I’m a simple woman. I see Jarro, the psychic starfish who thinks Batman is his dad, I put him in the roundup.

Happiness Will Follow

The narrator’s mother Blanca takes her daughter to a local Santería gathering in Puerto Rico, as he muses about how his relationship with the island and religion are different for having not grown up there, in Happiness Will Follow, Archaia. Image: Mike Hawthorne/Archaia

Mike Hawthorne’s Happiness Will Follow is about his mother, Blanca, and her struggles to provide for him as a single mother and Puerto Rican migrant in the United States.
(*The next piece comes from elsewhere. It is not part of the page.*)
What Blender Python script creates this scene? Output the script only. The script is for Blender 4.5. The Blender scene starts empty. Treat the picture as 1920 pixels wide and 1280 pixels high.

It’s also about his journey to recognizing that his mother was abusive, the origins of her own trauma, and his relationship with his family, Puerto Rico, truth, and forgiveness. It’s a heart-wrenching work.

Batman: The Adventures Continue #9

DC’s comic that’s trying to show how Jason Todd could fit into the canon of Batman: The Animated Series hasn’t revealed everything yet, but it is starting to delve into his updated origin story.

Strange Adventures #4

“You dare... touch me...” the leader of Rann hisses at Mister Terrific. “You hit me. I hit you,” the superhero replies. “What the %@%@ you think fair play means?” in Strange Adventures #4, DC Comics (2020). Image: Tom King, Mitch Gerads/DC Comics

OK, so the thing is, the arms of Mister Terrific’s jacket says “FAIR PLAY.” It’s his whole thing. This is a great line, is what I’m saying.

Dark Nights: Death Metal Legends of the Dark Knights

“Why be a bat, when one can be a man? Why be a man, when one can be a king?” declares the narration boxes, over a final panel of a livid, yellow tyrannosaur eye in Dark Nights: Death Metal Legends of the Dark Knights, DC Comics (2020). Image: Marguerite Bennett, Jamal Igle/DC Comics

What else is a great line? These two sentences that justify the idea of a Batman who put his consciousness into a robot tyrannosaur called B. Rex. Marguerite Bennett ... thank you.